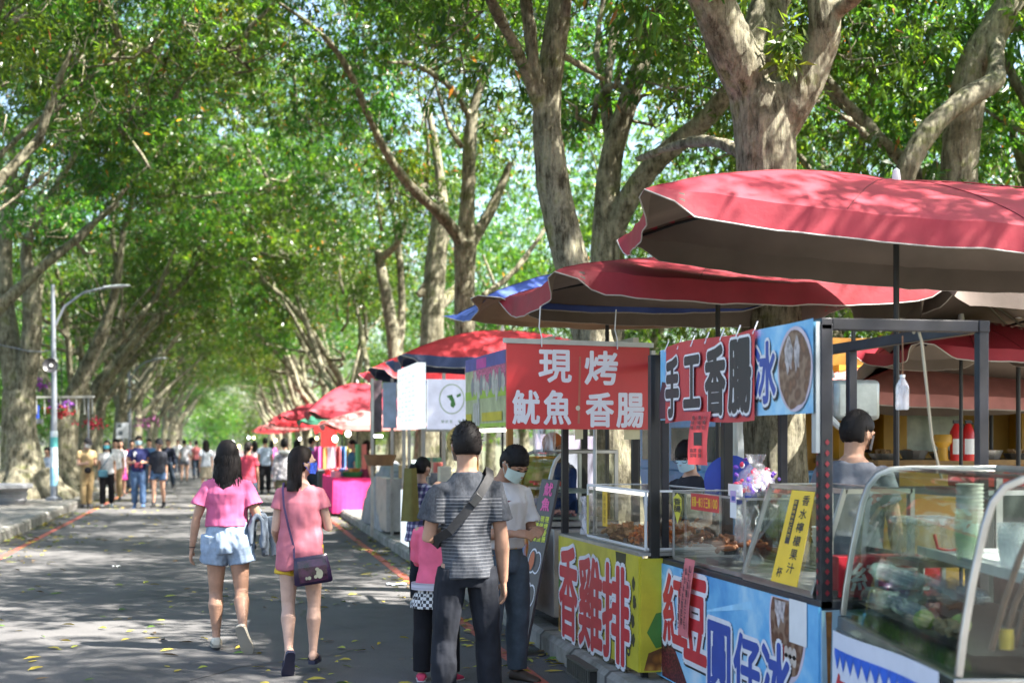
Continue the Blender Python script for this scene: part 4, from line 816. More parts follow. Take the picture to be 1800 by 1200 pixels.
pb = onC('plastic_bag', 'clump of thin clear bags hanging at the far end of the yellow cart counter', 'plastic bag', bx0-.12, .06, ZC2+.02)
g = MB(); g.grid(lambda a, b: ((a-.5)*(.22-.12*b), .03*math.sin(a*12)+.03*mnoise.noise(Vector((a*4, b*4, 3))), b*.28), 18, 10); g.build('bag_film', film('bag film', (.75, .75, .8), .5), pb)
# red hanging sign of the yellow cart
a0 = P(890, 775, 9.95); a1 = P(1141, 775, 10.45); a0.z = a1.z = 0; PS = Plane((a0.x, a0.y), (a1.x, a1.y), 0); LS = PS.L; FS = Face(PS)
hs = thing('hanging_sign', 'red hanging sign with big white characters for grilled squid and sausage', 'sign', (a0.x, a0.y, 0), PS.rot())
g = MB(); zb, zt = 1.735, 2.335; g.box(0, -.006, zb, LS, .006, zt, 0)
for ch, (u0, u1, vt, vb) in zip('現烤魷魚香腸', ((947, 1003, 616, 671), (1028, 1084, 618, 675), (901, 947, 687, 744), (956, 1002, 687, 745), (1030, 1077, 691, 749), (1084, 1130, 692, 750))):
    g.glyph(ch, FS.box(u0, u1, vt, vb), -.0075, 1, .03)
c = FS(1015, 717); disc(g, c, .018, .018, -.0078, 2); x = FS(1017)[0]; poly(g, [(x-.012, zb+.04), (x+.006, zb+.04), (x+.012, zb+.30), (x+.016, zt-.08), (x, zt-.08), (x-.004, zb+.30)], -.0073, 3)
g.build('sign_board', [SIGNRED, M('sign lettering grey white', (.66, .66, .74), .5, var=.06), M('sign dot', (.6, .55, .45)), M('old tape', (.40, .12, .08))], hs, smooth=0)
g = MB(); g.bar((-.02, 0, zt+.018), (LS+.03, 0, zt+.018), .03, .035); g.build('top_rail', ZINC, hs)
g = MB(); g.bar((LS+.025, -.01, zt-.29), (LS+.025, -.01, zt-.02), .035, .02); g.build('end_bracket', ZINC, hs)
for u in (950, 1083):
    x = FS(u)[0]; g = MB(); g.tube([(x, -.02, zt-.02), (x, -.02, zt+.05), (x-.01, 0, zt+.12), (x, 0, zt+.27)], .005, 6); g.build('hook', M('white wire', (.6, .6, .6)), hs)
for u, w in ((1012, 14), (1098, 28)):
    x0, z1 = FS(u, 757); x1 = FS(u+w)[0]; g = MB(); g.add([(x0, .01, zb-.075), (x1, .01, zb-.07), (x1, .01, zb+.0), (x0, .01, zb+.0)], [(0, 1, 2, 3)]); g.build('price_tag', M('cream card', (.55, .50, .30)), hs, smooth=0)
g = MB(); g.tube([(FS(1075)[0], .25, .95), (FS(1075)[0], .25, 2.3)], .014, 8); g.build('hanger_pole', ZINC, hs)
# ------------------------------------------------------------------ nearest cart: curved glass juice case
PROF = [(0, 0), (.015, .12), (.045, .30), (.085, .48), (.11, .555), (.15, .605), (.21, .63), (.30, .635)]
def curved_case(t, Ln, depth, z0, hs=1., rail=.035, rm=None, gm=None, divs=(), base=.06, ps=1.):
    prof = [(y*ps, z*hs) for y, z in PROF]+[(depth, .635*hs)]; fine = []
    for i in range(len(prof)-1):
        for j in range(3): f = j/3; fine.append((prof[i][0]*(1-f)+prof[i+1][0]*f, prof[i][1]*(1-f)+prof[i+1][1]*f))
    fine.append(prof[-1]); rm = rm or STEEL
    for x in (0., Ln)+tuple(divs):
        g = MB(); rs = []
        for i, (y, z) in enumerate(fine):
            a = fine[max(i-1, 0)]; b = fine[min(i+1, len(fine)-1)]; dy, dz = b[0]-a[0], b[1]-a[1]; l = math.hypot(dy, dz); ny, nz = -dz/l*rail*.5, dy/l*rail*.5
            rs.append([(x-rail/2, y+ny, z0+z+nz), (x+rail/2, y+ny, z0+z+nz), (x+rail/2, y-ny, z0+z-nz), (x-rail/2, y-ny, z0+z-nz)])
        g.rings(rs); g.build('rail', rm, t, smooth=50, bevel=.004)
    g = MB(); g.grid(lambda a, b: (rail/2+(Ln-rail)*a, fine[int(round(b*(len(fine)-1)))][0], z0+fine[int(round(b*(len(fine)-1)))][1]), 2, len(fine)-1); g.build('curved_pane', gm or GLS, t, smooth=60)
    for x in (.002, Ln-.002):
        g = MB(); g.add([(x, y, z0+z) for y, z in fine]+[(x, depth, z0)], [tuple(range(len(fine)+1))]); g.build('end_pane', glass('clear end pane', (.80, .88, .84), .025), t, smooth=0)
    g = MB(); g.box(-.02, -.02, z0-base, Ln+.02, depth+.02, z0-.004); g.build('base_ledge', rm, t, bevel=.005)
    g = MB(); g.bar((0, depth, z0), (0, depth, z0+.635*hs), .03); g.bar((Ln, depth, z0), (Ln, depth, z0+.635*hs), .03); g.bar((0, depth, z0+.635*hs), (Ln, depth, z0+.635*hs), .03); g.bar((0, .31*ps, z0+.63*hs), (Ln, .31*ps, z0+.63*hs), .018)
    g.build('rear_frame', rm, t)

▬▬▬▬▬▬

--- GOAL OF THE EXERCISE ---
Could you repeat all of the material exactly? Pictures should not be copied.

--- RESPONSE TO THE TASK ---
Continue the Blender Python script for this scene: part 4, from line 816. More parts follow. Take the picture to be 1800 by 1200 pixels.
pb = onC('plastic_bag', 'clump of thin clear bags hanging at the far end of the yellow cart counter', 'plastic bag', bx0-.12, .06, ZC2+.02)
g = MB(); g.grid(lambda a, b: ((a-.5)*(.22-.12*b), .03*math.sin(a*12)+.03*mnoise.noise(Vector((a*4, b*4, 3))), b*.28), 18, 10); g.build('bag_film', film('bag film', (.75, .75, .8), .5), pb)
# red hanging sign of the yellow cart
a0 = P(890, 775, 9.95); a1 = P(1141, 775, 10.45); a0.z = a1.z = 0; PS = Plane((a0.x, a0.y), (a1.x, a1.y), 0); LS = PS.L; FS = Face(PS)
hs = thing('hanging_sign', 'red hanging sign with big white characters for grilled squid and sausage', 'sign', (a0.x, a0.y, 0), PS.rot())
g = MB(); zb, zt = 1.735, 2.335; g.box(0, -.006, zb, LS, .006, zt, 0)
for ch, (u0, u1, vt, vb) in zip('現烤魷魚香腸', ((947, 1003, 616, 671), (1028, 1084, 618, 675), (901, 947, 687, 744), (956, 1002, 687, 745), (1030, 1077, 691, 749), (1084, 1130, 692, 750))):
    g.glyph(ch, FS.box(u0, u1, vt, vb), -.0075, 1, .03)
c = FS(1015, 717); disc(g, c, .018, .018, -.0078, 2); x = FS(1017)[0]; poly(g, [(x-.012, zb+.04), (x+.006, zb+.04), (x+.012, zb+.30), (x+.016, zt-.08), (x, zt-.08), (x-.004, zb+.30)], -.0073, 3)
g.build('sign_board', [SIGNRED, M('sign lettering grey white', (.66, .66, .74), .5, var=.06), M('sign dot', (.6, .55, .45)), M('old tape', (.40, .12, .08))], hs, smooth=0)
g = MB(); g.bar((-.02, 0, zt+.018), (LS+.03, 0, zt+.018), .03, .035); g.build('top_rail', ZINC, hs)
g = MB(); g.bar((LS+.025, -.01, zt-.29), (LS+.025, -.01, zt-.02), .035, .02); g.build('end_bracket', ZINC, hs)
for u in (950, 1083):
    x = FS(u)[0]; g = MB(); g.tube([(x, -.02, zt-.02), (x, -.02, zt+.05), (x-.01, 0, zt+.12), (x, 0, zt+.27)], .005, 6); g.build('hook', M('white wire', (.6, .6, .6)), hs)
for u, w in ((1012, 14), (1098, 28)):
    x0, z1 = FS(u, 757); x1 = FS(u+w)[0]; g = MB(); g.add([(x0, .01, zb-.075), (x1, .01, zb-.07), (x1, .01, zb+.0), (x0, .01, zb+.0)], [(0, 1, 2, 3)]); g.build('price_tag', M('cream card', (.55, .50, .30)), hs, smooth=0)
g = MB(); g.tube([(FS(1075)[0], .25, .95), (FS(1075)[0], .25, 2.3)], .014, 8); g.build('hanger_pole', ZINC, hs)
# ------------------------------------------------------------------ nearest cart: curved glass juice case
PROF = [(0, 0), (.015, .12), (.045, .30), (.085, .48), (.11, .555), (.15, .605), (.21, .63), (.30, .635)]
def curved_case(t, Ln, depth, z0, hs=1., rail=.035, rm=None, gm=None, divs=(), base=.06, ps=1.):
    prof = [(y*ps, z*hs) for y, z in PROF]+[(depth, .635*hs)]; fine = []
    for i in range(len(prof)-1):
        for j in range(3): f = j/3; fine.append((prof[i][0]*(1-f)+prof[i+1][0]*f, prof[i][1]*(1-f)+prof[i+1][1]*f))
    fine.append(prof[-1]); rm = rm or STEEL
    for x in (0., Ln)+tuple(divs):
        g = MB(); rs = []
        for i, (y, z) in enumerate(fine):
            a = fine[max(i-1, 0)]; b = fine[min(i+1, len(fine)-1)]; dy, dz = b[0]-a[0], b[1]-a[1]; l = math.hypot(dy, dz); ny, nz = -dz/l*rail*.5, dy/l*rail*.5
            rs.append([(x-rail/2, y+ny, z0+z+nz), (x+rail/2, y+ny, z0+z+nz), (x+rail/2, y-ny, z0+z-nz), (x-rail/2, y-ny, z0+z-nz)])
        g.rings(rs); g.build('rail', rm, t, smooth=50, bevel=.004)
    g = MB(); g.grid(lambda a, b: (rail/2+(Ln-rail)*a, fine[int(round(b*(len(fine)-1)))][0], z0+fine[int(round(b*(len(fine)-1)))][1]), 2, len(fine)-1); g.build('curved_pane', gm or GLS, t, smooth=60)
    for x in (.002, Ln-.002):
        g = MB(); g.add([(x, y, z0+z) for y, z in fine]+[(x, depth, z0)], [tuple(range(len(fine)+1))]); g.build('end_pane', glass('clear end pane', (.80, .88, .84), .025), t, smooth=0)
    g = MB(); g.box(-.02, -.02, z0-base, Ln+.02, depth+.02, z0-.004); g.build('base_ledge', rm, t, bevel=.005)
    g = MB(); g.bar((0, depth, z0), (0, depth, z0+.635*hs), .03); g.bar((Ln, depth, z0), (Ln, depth, z0+.635*hs), .03); g.bar((0, depth, z0+.635*hs), (Ln, depth, z0+.635*hs), .03); g.bar((0, .31*ps, z0+.63*hs), (Ln, .31*ps, z0+.63*hs), .018)
    g.build('rear_frame', rm, t)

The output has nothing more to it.